The records show that on April 24, 2018, DOJ investigators wrote that the phone belonging to James Quarles, an assistant special counsel on the team, “wiped itself without intervention from him,” and he “emailed confirming he did not use text and had no work related or other photos on his device prior to it being wiped.”
Many of the other names are redacted but show many similar instances with the Mueller team member phones: “in airplane mode, no passcode provided, data unable to be recovered, so had to be wiped,” “employee tried to incorrect enter password too many times, and the phone was wiped of all data,” “forgot password to phone and the phone reset itself,” “phone was wiped due to a forgotten passcode to the phone,” “phone was wiped prior to review because phone was in airplane mode and the passcode was not provided — therefore the phone had to be restored to factory settings without review,” “phone was accidentally wiped prior to records review,” “phone was accidentally wiped via password input,” and “had to be wiped due to incorrect password.”
The Justice Department declined the Washington Examiner’s request for comment.
The newly released notes on former FBI lawyer Lisa Page show that her phone was misplaced by the FBI and had been “restored to factory settings” when the DOJ watchdog received it. The notes for fired FBI agent Peter Strzok state that “no substantive texts, notes, or reminders” were found on that government-issued phone.
Strzok was removed from Mueller’s team early in his investigation and later fired from the bureau after his texts with Page, with whom he was having an affair, were discovered. In one Aug. 6, 2016, exchange, Page said, “Trump should go f himself.” Strzok responded, “F Trump.” Two days later, Page texted, “[Trump’s] not ever going to become president, right? Right?!” Strzok then replied, “No. No he’s not. We’ll stop it.”
Horowitz’s 2018 report noted that “the FBI did not provide any text messages for the period from December 15, 2016, to May 17, 2017, because of issues with the data collection and preservation software used on the FBI’s Samsung S5 mobile devices,” but the watchdog’s forensic agents eventually “obtained the phones used by Strzok and Page, and recovered a large number of the text messages from this ‘gap’ period,” including 9,311 messages from Strzok’s phone and 10,760 messages from Page’s phone.
Grassley asked the Justice Department and the FBI for the unreacted versions of the new FOIA records, all records including text messages for the Mueller team’s government phones, and all records related to the Mueller team’s explanations for the phone data deletions. He also asked the Justice Department and the FBI about when they became aware of the numerous data wipes, whether the data was recovered, if Mueller’s team is being investigated for violating federal record-keeping laws, and whether this has been referred to Horowitz to look into further.
Senate Judiciary Chairman Lindsey Graham suggested to Sean Hannity on Fox News on Thursday night that this was a matter for U.S. Attorney John Durham to look into during his criminal inquiry into the Russia investigation.
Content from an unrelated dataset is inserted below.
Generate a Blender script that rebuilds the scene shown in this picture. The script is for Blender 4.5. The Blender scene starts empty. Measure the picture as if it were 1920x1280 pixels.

Graham also compared it to Hillary Clinton’s team deleting thousands of emails from her private server and a Clinton aide breaking apart her old mobile devices.
“If you can’t manage your own phone, why should we trust you to investigate a crime?” the South Carolina Republican said. “So, I guess they just ran out of hammers and bleaching material. So, the question is: Did they obstruct justice? Did they intentionally delete information from their phone because Horowitz was on the case? That’s the question for Durham.”
Durham collected his first guilty plea last month from former FBI lawyer Kevin Clinesmith, whose anti-Trump texts were also unearthed by Horowitz, pleaded guilty to a false statements charge for altering a CIA email in 2017 that helped justify the continued wiretapping of Page by fraudulently adding that former Trump campaign associate Carter Page was “not a source” for the agency when the CIA had told Clinesmith and the bureau that Page was an “operational contact” for them.